GOAL —
From the first line of the data below, repeat each line exactly until you reach the line with "tube stand', 'rail')"; include that line too.

GIVEN DATA —
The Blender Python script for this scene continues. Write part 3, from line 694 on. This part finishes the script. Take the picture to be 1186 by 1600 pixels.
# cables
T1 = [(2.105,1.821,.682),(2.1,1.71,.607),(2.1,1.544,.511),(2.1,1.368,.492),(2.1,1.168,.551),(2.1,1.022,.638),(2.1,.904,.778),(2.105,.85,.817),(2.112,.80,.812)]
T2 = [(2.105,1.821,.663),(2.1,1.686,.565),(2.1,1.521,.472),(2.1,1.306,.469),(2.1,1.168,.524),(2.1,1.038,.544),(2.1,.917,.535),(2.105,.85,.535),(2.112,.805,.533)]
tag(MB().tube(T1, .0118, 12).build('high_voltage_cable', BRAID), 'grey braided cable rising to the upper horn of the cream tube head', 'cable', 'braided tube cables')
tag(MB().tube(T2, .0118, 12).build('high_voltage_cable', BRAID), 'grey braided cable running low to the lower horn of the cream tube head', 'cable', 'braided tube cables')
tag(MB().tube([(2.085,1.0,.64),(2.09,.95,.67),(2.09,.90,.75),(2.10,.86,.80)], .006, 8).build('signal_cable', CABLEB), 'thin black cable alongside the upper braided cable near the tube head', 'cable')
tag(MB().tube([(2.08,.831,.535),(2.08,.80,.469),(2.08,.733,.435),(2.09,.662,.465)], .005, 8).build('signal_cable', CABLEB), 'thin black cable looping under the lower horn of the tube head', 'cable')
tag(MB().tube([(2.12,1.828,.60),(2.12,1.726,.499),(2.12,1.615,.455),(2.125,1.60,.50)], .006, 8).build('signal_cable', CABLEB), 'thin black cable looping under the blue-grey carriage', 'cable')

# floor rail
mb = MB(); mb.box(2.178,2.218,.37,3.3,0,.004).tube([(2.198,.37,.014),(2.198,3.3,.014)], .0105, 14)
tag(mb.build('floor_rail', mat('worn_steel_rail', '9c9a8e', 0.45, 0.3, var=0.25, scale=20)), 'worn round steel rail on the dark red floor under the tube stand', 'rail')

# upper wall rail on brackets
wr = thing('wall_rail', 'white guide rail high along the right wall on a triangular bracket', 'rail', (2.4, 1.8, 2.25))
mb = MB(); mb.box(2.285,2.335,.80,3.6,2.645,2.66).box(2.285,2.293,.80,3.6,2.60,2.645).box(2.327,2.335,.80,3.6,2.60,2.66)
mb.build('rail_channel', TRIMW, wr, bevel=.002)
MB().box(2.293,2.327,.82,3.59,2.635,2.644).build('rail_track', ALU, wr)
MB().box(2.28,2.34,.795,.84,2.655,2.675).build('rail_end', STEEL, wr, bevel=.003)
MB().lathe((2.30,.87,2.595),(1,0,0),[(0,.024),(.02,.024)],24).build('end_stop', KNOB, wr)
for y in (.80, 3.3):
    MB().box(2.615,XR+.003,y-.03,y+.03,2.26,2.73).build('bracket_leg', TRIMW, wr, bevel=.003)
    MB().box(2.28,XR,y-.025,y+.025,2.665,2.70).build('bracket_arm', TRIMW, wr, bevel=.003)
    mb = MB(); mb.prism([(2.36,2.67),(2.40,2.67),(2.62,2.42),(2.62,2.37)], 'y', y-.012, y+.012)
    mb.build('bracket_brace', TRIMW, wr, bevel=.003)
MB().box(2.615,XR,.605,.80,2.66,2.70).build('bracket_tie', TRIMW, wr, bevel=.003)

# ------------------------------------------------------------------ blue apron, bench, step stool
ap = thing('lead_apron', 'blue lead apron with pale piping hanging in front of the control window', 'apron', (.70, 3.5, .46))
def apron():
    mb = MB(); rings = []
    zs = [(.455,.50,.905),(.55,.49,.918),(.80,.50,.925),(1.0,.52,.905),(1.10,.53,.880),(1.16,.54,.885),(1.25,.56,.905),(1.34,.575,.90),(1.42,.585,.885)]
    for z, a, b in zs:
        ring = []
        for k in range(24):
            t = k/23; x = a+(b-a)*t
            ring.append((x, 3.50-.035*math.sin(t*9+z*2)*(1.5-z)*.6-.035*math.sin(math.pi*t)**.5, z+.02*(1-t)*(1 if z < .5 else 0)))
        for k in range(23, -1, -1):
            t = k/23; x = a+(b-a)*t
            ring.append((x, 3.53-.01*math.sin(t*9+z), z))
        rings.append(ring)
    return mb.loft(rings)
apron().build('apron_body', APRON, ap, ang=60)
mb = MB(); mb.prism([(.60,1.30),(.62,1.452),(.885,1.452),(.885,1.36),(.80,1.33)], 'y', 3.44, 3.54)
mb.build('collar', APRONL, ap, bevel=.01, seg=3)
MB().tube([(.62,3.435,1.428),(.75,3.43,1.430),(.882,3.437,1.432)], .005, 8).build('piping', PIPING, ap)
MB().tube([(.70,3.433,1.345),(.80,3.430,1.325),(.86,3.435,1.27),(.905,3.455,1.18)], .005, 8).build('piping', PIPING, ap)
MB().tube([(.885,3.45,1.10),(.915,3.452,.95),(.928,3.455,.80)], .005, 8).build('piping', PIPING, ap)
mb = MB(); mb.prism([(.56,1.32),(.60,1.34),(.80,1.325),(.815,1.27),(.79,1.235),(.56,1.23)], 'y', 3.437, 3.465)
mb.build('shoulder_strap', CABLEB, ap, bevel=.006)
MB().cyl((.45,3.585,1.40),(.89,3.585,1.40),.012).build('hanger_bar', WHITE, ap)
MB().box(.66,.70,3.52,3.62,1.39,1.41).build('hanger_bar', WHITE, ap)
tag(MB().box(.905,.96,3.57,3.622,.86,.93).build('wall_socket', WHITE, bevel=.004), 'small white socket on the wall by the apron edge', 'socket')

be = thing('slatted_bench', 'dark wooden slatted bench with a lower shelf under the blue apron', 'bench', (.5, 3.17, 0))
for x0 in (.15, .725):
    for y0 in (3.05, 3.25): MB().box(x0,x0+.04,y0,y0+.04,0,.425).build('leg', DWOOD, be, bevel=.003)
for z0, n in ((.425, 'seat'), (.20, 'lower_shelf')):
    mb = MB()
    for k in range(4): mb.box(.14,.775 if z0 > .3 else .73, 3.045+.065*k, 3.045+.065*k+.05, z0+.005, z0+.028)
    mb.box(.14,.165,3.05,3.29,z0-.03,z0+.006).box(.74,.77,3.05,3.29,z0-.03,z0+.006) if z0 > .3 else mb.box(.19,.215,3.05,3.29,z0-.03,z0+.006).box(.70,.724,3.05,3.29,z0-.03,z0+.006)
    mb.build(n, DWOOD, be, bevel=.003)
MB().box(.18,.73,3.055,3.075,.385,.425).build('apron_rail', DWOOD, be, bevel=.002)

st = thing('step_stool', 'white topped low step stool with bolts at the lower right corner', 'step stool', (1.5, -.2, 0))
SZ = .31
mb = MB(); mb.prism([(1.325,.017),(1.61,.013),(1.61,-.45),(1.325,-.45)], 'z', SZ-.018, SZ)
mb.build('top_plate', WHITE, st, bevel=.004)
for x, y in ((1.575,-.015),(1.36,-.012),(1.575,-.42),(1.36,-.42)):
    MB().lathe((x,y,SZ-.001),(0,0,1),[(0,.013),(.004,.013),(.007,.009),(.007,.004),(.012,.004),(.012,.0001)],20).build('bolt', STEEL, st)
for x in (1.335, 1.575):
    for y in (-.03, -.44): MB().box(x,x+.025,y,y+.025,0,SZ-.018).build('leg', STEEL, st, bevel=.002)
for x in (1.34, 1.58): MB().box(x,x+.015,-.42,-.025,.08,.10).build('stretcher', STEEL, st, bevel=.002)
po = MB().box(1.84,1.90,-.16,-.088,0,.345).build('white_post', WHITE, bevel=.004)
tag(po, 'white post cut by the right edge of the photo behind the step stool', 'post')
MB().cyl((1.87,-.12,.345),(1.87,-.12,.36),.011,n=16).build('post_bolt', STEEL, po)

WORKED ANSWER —
The Blender Python script for this scene continues. Write part 3, from line 694 on. This part finishes the script. Take the picture to be 1186 by 1600 pixels.
# cables
T1 = [(2.105,1.821,.682),(2.1,1.71,.607),(2.1,1.544,.511),(2.1,1.368,.492),(2.1,1.168,.551),(2.1,1.022,.638),(2.1,.904,.778),(2.105,.85,.817),(2.112,.80,.812)]
T2 = [(2.105,1.821,.663),(2.1,1.686,.565),(2.1,1.521,.472),(2.1,1.306,.469),(2.1,1.168,.524),(2.1,1.038,.544),(2.1,.917,.535),(2.105,.85,.535),(2.112,.805,.533)]
tag(MB().tube(T1, .0118, 12).build('high_voltage_cable', BRAID), 'grey braided cable rising to the upper horn of the cream tube head', 'cable', 'braided tube cables')
tag(MB().tube(T2, .0118, 12).build('high_voltage_cable', BRAID), 'grey braided cable running low to the lower horn of the cream tube head', 'cable', 'braided tube cables')
tag(MB().tube([(2.085,1.0,.64),(2.09,.95,.67),(2.09,.90,.75),(2.10,.86,.80)], .006, 8).build('signal_cable', CABLEB), 'thin black cable alongside the upper braided cable near the tube head', 'cable')
tag(MB().tube([(2.08,.831,.535),(2.08,.80,.469),(2.08,.733,.435),(2.09,.662,.465)], .005, 8).build('signal_cable', CABLEB), 'thin black cable looping under the lower horn of the tube head', 'cable')
tag(MB().tube([(2.12,1.828,.60),(2.12,1.726,.499),(2.12,1.615,.455),(2.125,1.60,.50)], .006, 8).build('signal_cable', CABLEB), 'thin black cable looping under the blue-grey carriage', 'cable')

# floor rail
mb = MB(); mb.box(2.178,2.218,.37,3.3,0,.004).tube([(2.198,.37,.014),(2.198,3.3,.014)], .0105, 14)
tag(mb.build('floor_rail', mat('worn_steel_rail', '9c9a8e', 0.45, 0.3, var=0.25, scale=20)), 'worn round steel rail on the dark red floor under the tube stand', 'rail')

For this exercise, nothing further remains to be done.